• _Exercise objective_:
Give back an exact copy of the lines from the start of the material through the line bearing "MB().box(-2.38, -2.26, y". Include both ends and nothing else.

[3D scene scripts]
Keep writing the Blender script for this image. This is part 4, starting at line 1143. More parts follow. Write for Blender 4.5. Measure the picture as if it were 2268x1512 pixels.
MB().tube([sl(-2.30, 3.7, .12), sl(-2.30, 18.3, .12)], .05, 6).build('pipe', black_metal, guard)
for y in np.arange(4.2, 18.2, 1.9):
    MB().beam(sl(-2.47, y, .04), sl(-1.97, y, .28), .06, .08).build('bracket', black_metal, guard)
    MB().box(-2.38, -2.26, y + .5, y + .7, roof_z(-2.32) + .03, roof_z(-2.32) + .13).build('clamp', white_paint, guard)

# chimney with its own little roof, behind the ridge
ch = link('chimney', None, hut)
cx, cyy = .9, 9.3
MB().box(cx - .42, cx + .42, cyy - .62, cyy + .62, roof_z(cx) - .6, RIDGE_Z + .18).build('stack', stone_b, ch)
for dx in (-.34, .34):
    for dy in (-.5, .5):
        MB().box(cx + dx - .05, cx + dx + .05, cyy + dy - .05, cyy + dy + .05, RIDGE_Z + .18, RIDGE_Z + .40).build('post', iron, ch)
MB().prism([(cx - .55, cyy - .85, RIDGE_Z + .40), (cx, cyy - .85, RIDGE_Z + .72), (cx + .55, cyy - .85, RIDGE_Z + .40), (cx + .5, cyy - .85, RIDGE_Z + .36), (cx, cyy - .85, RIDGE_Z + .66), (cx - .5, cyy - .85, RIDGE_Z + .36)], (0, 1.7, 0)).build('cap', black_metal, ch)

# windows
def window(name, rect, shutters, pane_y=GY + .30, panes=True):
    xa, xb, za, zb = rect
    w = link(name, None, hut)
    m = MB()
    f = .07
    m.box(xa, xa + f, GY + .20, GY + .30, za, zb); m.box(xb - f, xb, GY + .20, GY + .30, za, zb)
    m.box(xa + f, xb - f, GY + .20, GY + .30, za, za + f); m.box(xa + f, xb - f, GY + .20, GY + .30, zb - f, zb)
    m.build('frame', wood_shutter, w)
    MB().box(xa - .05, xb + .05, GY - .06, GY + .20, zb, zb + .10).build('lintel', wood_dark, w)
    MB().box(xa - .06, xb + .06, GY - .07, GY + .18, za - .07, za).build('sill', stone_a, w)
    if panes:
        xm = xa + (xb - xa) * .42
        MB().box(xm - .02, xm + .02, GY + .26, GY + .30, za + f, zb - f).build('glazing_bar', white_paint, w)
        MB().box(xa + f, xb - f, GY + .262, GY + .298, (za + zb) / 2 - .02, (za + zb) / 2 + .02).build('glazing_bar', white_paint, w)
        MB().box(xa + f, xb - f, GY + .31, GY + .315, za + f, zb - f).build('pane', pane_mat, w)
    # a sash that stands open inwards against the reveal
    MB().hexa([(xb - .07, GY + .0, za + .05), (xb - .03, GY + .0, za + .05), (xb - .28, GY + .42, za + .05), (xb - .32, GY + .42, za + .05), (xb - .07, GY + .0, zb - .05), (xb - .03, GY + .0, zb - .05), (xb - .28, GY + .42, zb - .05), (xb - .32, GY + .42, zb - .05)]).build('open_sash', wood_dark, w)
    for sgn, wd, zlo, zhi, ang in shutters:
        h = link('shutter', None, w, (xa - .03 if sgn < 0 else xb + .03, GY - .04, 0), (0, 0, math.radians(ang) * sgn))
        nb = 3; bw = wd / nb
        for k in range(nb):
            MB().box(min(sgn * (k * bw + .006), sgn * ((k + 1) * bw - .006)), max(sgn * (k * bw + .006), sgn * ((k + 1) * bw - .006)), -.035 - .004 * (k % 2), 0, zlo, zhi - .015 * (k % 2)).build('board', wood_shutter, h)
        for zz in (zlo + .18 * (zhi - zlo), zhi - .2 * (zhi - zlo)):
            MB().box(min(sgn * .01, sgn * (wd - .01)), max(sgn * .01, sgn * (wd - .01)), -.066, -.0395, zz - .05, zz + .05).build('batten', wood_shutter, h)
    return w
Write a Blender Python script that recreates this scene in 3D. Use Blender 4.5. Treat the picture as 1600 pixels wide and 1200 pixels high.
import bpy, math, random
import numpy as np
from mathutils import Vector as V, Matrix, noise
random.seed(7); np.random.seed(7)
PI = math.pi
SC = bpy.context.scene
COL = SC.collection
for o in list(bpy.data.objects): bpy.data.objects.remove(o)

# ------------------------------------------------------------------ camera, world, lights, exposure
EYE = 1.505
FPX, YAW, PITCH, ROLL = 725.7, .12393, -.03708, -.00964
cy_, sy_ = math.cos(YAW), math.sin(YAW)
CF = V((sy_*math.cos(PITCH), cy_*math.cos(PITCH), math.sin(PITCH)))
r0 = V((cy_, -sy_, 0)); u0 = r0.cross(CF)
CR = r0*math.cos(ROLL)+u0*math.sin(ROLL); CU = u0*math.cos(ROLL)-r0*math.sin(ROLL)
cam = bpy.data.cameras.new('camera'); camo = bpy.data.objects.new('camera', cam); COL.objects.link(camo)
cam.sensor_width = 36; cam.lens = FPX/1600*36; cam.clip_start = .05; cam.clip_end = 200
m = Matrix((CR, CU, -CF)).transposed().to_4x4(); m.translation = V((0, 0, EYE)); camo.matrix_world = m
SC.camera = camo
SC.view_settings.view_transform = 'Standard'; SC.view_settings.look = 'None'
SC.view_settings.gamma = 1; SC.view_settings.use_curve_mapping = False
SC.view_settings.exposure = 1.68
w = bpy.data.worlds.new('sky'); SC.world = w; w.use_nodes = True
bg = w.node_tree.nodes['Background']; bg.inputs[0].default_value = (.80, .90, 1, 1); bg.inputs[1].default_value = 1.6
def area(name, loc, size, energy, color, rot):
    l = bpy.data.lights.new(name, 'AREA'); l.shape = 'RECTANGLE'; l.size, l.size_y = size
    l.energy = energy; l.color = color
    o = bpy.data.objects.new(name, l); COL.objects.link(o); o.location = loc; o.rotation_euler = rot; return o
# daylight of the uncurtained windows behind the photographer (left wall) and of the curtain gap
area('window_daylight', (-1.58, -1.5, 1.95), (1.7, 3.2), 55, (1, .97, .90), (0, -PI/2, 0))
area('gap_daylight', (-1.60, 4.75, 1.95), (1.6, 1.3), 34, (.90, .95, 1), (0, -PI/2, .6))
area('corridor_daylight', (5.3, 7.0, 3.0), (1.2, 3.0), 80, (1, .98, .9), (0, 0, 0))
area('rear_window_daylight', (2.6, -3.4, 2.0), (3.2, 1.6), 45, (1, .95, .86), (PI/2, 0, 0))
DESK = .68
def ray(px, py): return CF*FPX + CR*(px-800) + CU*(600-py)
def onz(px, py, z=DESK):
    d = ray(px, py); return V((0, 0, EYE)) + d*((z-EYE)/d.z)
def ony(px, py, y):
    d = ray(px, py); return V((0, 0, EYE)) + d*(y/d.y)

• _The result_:
Keep writing the Blender script for this image. This is part 4, starting at line 1143. More parts follow. Write for Blender 4.5. Measure the picture as if it were 2268x1512 pixels.
MB().tube([sl(-2.30, 3.7, .12), sl(-2.30, 18.3, .12)], .05, 6).build('pipe', black_metal, guard)
for y in np.arange(4.2, 18.2, 1.9):
    MB().beam(sl(-2.47, y, .04), sl(-1.97, y, .28), .06, .08).build('bracket', black_metal, guard)
    MB().box(-2.38, -2.26, y + .5, y + .7, roof_z(-2.32) + .03, roof_z(-2.32) + .13).build('clamp', white_paint, guard)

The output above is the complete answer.